__Work to do__: Working from the top of the listing below, retype each line through the line containing "return np.array([(px - 720)", both included, with no pictures.

[Source data]
◇ ◇ ◇ ◇
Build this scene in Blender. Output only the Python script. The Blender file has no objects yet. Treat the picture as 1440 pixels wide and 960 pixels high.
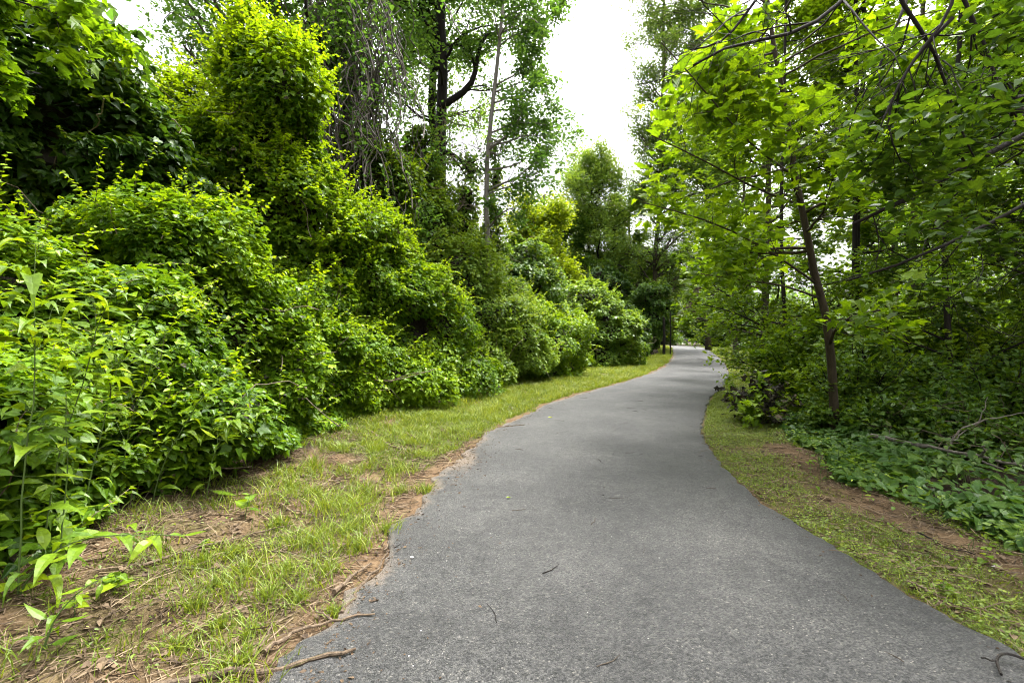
import bpy, math, numpy as np
rng = np.random.default_rng(11)
SC = bpy.context.scene
COL = SC.collection
F = 680.0          # focal length in photo pixels (photo 1440 wide)
CAMZ = 1.5

# ------------------------------------------------------------------ numpy utilities
def nrm(v):
    return v / np.maximum(np.linalg.norm(v, axis=-1, keepdims=True), 1e-9)

def rvec(*s):
    return rng.normal(size=s + (3,))

def _hash(i, j, k, seed):
    h = (i * 374761393 + j * 668265263 + k * 2147483647 + seed * 974634721) & 0xFFFFFFFF
    h = ((h ^ (h >> 13)) * 1274126177) & 0xFFFFFFFF
    h = (h ^ (h >> 16)) & 0xFFFFFFFF
    return h / 4294967295.0

def vnoise(P, scale, seed=0):
    """smooth value noise in -1..1"""
    Q = np.asarray(P, float) / scale + 1000.0
    I = np.floor(Q).astype(np.int64)
    f = Q - I
    f = f * f * (3 - 2 * f)
    out = 0
    for a in (0, 1):
        wa = f[..., 0] if a else 1 - f[..., 0]
        for b in (0, 1):
            wb = f[..., 1] if b else 1 - f[..., 1]
            for c in (0, 1):
                wc = f[..., 2] if c else 1 - f[..., 2]
                out = out + wa * wb * wc * _hash(I[..., 0] + a, I[..., 1] + b, I[..., 2] + c, seed)
    return out * 2 - 1

def sstep(a, b, x):
    t = np.clip((x - a) / (b - a), 0, 1)
    return t * t * (3 - 2 * t)

def at(px, py, Y):
    """world point that lies at depth Y on the sight line through photo pixel px, py"""
    return np.array([(px - 720) * Y / F, Y, CAMZ - (py - 480) * Y / F])

# ------------------------------------------------------------------ mesh buffer
class MB:
    def __init__(self):
        self.v, self.f, self.t, self.m, self.n = [], [], [], [], 0
    def add(self, V, faces, tint=None, mat=0):
        """V (n,3); faces: list of int arrays (m,k)"""
        self.v.append(np.asarray(V, np.float32).reshape(-1, 3))
        n = len(self.v[-1])
        self.t.append(np.full(n, 0.5, np.float32) if tint is None else np.asarray(tint, np.float32).reshape(-1))
        for fa in faces:
            fa = np.asarray(fa, np.int64)
            if len(fa):
                self.f.append(fa + self.n)
                self.m.append(np.full(len(fa), mat, np.int32))
        self.n += n
    def build(self, name, mats, parent=None, smooth=False, kind=None):
        V = np.concatenate(self.v)
        if parent is not None: V = V - np.array(parent.location, np.float32)
        me = bpy.data.meshes.new(name)
        me.vertices.add(len(V))
        me.vertices.foreach_set('co', V.ravel())
        li = np.concatenate([f.ravel() for f in self.f]).astype(np.int32)
        lt = np.concatenate([np.full(len(f), f.shape[1], np.int32) for f in self.f])
        ls = np.concatenate([[0], np.cumsum(lt)[:-1]]).astype(np.int32)
        me.loops.add(len(li)); me.loops.foreach_set('vertex_index', li)
        me.polygons.add(len(lt)); me.polygons.foreach_set('loop_start', ls)
        me.polygons.foreach_set('material_index', np.concatenate(self.m))
        me.polygons.foreach_set('use_smooth', np.full(len(lt), smooth))
        a = me.attributes.new('tint', 'FLOAT', 'POINT')
        a.data.foreach_set('value', np.concatenate(self.t))
        me.update(calc_edges=True)
        for m in (mats if isinstance(mats, (list, tuple)) else [mats]):
            me.materials.append(m)
        o = bpy.data.objects.new(name, me)
        COL.objects.link(o)
        if parent is not None:
            o.parent = parent
        if kind: o['kind'] = kind
        return o

def tag(o, label, cat, group=None, kind=None):
    o['label'] = label; o['category'] = cat
    if group: o['group'] = group
    if kind: o['kind'] = kind
    return o

def thing(name, loc, label, cat, group=None):
    o = bpy.data.objects.new(name, None)
    COL.objects.link(o)
    o.location = loc
    o.empty_display_size = 0.2
    return tag(o, label, cat, group)

def copy_tree(o, parent=None):
    c = o.copy(); COL.objects.link(c)
    if parent is not None: c.parent = parent
    for ch in [x for x in COL.objects if x.parent == o]:
        copy_tree(ch, c)
    return c

# ------------------------------------------------------------------ shapes
def tubes(mb, P, R, k=5, tint=None, mat=0, cap=True):
    """P (m,n,3) polylines with radii R (m,n)"""
    P = np.asarray(P, float)
    if P.ndim == 2: P = P[None]
    R = np.asarray(R, float)
    if R.ndim == 1: R = np.broadcast_to(R, P.shape[:2])
    m, n, _ = P.shape
    T = nrm(np.gradient(P, axis=1))
    mean = nrm(P[:, -1] - P[:, 0] + 1e-6)
    ref = np.where(np.abs(mean[:, 2:3]) > 0.8, np.array([[1.0, 0.1, 0]]), np.array([[0.05, 0.02, 1.0]]))
    S = nrm(np.cross(T, ref[:, None, :])); B = np.cross(S, T)
    a = np.arange(k) * 2 * np.pi / k
    V = P[:, :, None] + R[:, :, None, None] * (np.cos(a)[None, None, :, None] * S[:, :, None] + np.sin(a)[None, None, :, None] * B[:, :, None])
    base = (np.arange(m) * n * k)[:, None, None]
    i = (np.arange(n - 1) * k)[None, :, None]
    j = np.arange(k)[None, None, :]; j2 = (np.arange(k) + 1) % k
    q = np.stack([base + i + j, base + i + j2, base + i + k + j2, base + i + k + j], -1).reshape(-1, 4)
    faces = [q]
    if cap and k >= 3:
        c0 = (np.arange(m) * n * k)[:, None] + np.arange(k)[None, ::-1]
        c1 = (np.arange(m) * n * k)[:, None] + (n - 1) * k + np.arange(k)[None]
        faces += [c0, c1]
    if tint is None: tt = np.repeat(rng.uniform(0, 1, m), n * k)
    else: tt = np.repeat(np.broadcast_to(tint, (m,)), n * k)
    mb.add(V, faces, tt, mat)

def T_(verts, faces):
    return np.array(verts, float), faces

HEART = T_([(0, 0, 0), (-.24, -.12, .04), (-.47, .13, .12), (-.34, .5, .09), (0, 1, -.14), (.34, .5, .09), (.47, .13, .12), (.24, -.12, .04)],
           [[0, 4, 3, 2, 1], [0, 7, 6, 5, 4]])
OVAL = T_([(0, 0, 0), (-.24, .2, .06), (-.3, .5, .08), (0, 1, -.1), (.3, .5, .08), (.24, .2, .06)],
          [[0, 3, 2, 1], [0, 5, 4, 3]])
DIAM = T_([(0, 0, 0), (-.33, .42, .08), (0, 1, -.08), (.33, .42, .08)], [[0, 2, 1], [0, 3, 2]])
MAPLE = T_([(0, 0, 0), (-.22, -.1, .03), (-.5, .0, .06), (-.42, .2, .06), (-.62, .52, -.06), (-.28, .52, .07), (0, 1, -.26),
            (.28, .52, .07), (.62, .52, -.06), (.42, .2, .06), (.5, .0, .06), (.22, -.1, .03)],
           [[0, 6, 5, 4, 3, 2, 1], [0, 11, 10, 9, 8, 7, 6]])
def _lance():
    ys = [0, .2, .42, .65, .85, 1]; zs = [0, .05, .05, -.02, -.14, -.32]; ws = [0, .15, .185, .13, .055, 0]
    v = [(0, y, z) for y, z in zip(ys, zs)]
    v += [(-w, y - .01, z + .35 * w) for y, z, w in zip(ys[1:5], zs[1:5], ws[1:5])] + [(w, y - .01, z + .35 * w) for y, z, w in zip(ys[1:5], zs[1:5], ws[1:5])]
    f = [[0, 1, 6], [4, 5, 9], [0, 10, 1], [4, 13, 5]]
    for i in range(3):
        f += [[1 + i, 2 + i, 7 + i, 6 + i], [1 + i, 10 + i, 11 + i, 2 + i]]
    return T_(v, f)
LANCE = _lance()
IVY = T_([(0, 0, 0), (-.2, -.14, .02), (-.52, .08, .08), (-.27, .36, .06), (0, 1, -.1), (.27, .36, .06), (.52, .08, .08), (.2, -.14, .02)],
         [[0, 4, 3, 2, 1], [0, 7, 6, 5, 4]])

def leaves(mb, tmpl, pos, fwd, up, size, tint, mat=0):
    tv, tf = tmpl
    N = len(pos)
    if N == 0: return
    fwd = nrm(fwd)
    side = nrm(np.cross(fwd, up)); up = np.cross(side, fwd)
    size = np.broadcast_to(size, (N,))
    sx = (size * rng.uniform(.8, 1.2, N))[:, None, None]
    sz = (size * rng.uniform(-.3, 1.9, N))[:, None, None]
    sy = size[:, None, None]
    skew = rng.normal(0, .12, N)[:, None, None]
    x = tv[None, :, 0:1]; y = tv[None, :, 1:2]; z = tv[None, :, 2:3]
    V = pos[:, None] + sx * (x + skew * y * y) * side[:, None] + sy * y * fwd[:, None] + sz * z * up[:, None]
    k = len(tv)
    off = (np.arange(N) * k)[:, None]
    mb.add(V, [off + np.array(f)[None] for f in tf], np.repeat(np.clip(tint, 0, 1), k), mat)

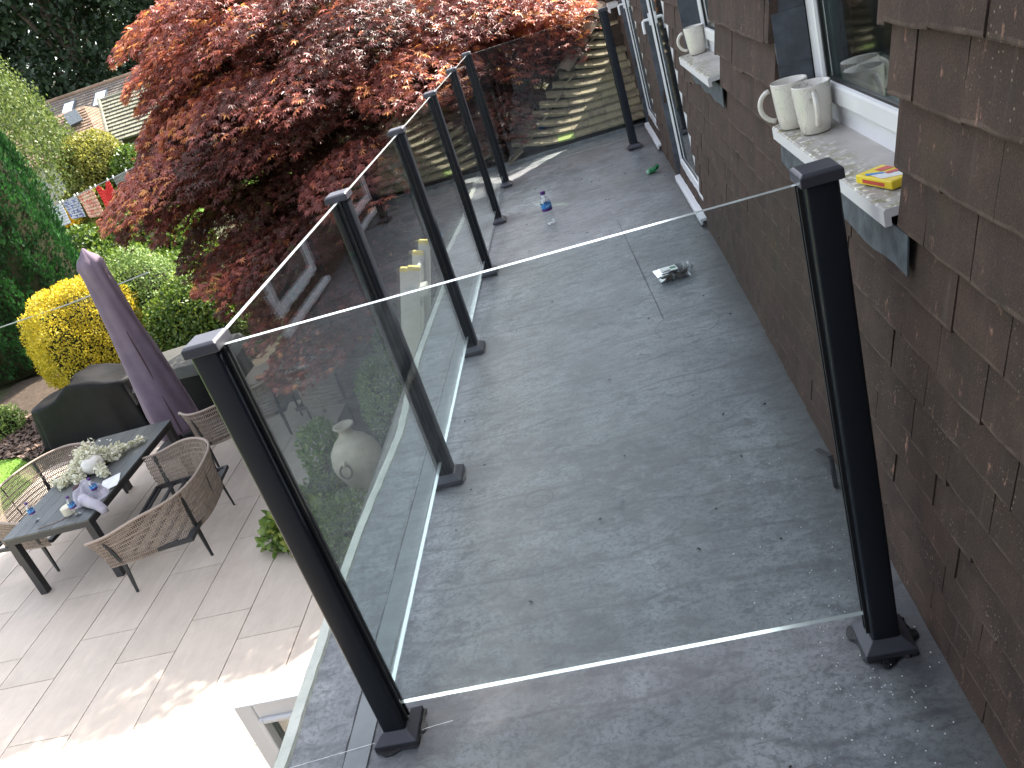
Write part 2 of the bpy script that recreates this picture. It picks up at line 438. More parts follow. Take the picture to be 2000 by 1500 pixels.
◇ ◇ ◇ ◇
__Exercise response__:
Build this scene in Blender. Output only the Python script. The Blender file has no objects yet. Treat the picture as 1440 pixels wide and 960 pixels high.
import bpy, math, numpy as np
rng = np.random.default_rng(11)
SC = bpy.context.scene
COL = SC.collection
F = 680.0          # focal length in photo pixels (photo 1440 wide)
CAMZ = 1.5

# ------------------------------------------------------------------ numpy utilities
def nrm(v):
    return v / np.maximum(np.linalg.norm(v, axis=-1, keepdims=True), 1e-9)

def rvec(*s):
    return rng.normal(size=s + (3,))

def _hash(i, j, k, seed):
    h = (i * 374761393 + j * 668265263 + k * 2147483647 + seed * 974634721) & 0xFFFFFFFF
    h = ((h ^ (h >> 13)) * 1274126177) & 0xFFFFFFFF
    h = (h ^ (h >> 16)) & 0xFFFFFFFF
    return h / 4294967295.0

def vnoise(P, scale, seed=0):
    """smooth value noise in -1..1"""
    Q = np.asarray(P, float) / scale + 1000.0
    I = np.floor(Q).astype(np.int64)
    f = Q - I
    f = f * f * (3 - 2 * f)
    out = 0
    for a in (0, 1):
        wa = f[..., 0] if a else 1 - f[..., 0]
        for b in (0, 1):
            wb = f[..., 1] if b else 1 - f[..., 1]
            for c in (0, 1):
                wc = f[..., 2] if c else 1 - f[..., 2]
                out = out + wa * wb * wc * _hash(I[..., 0] + a, I[..., 1] + b, I[..., 2] + c, seed)
    return out * 2 - 1

def sstep(a, b, x):
    t = np.clip((x - a) / (b - a), 0, 1)
    return t * t * (3 - 2 * t)

def at(px, py, Y):
    """world point that lies at depth Y on the sight line through photo pixel px, py"""
    return np.array([(px - 720) * Y / F, Y, CAMZ - (py - 480) * Y / F])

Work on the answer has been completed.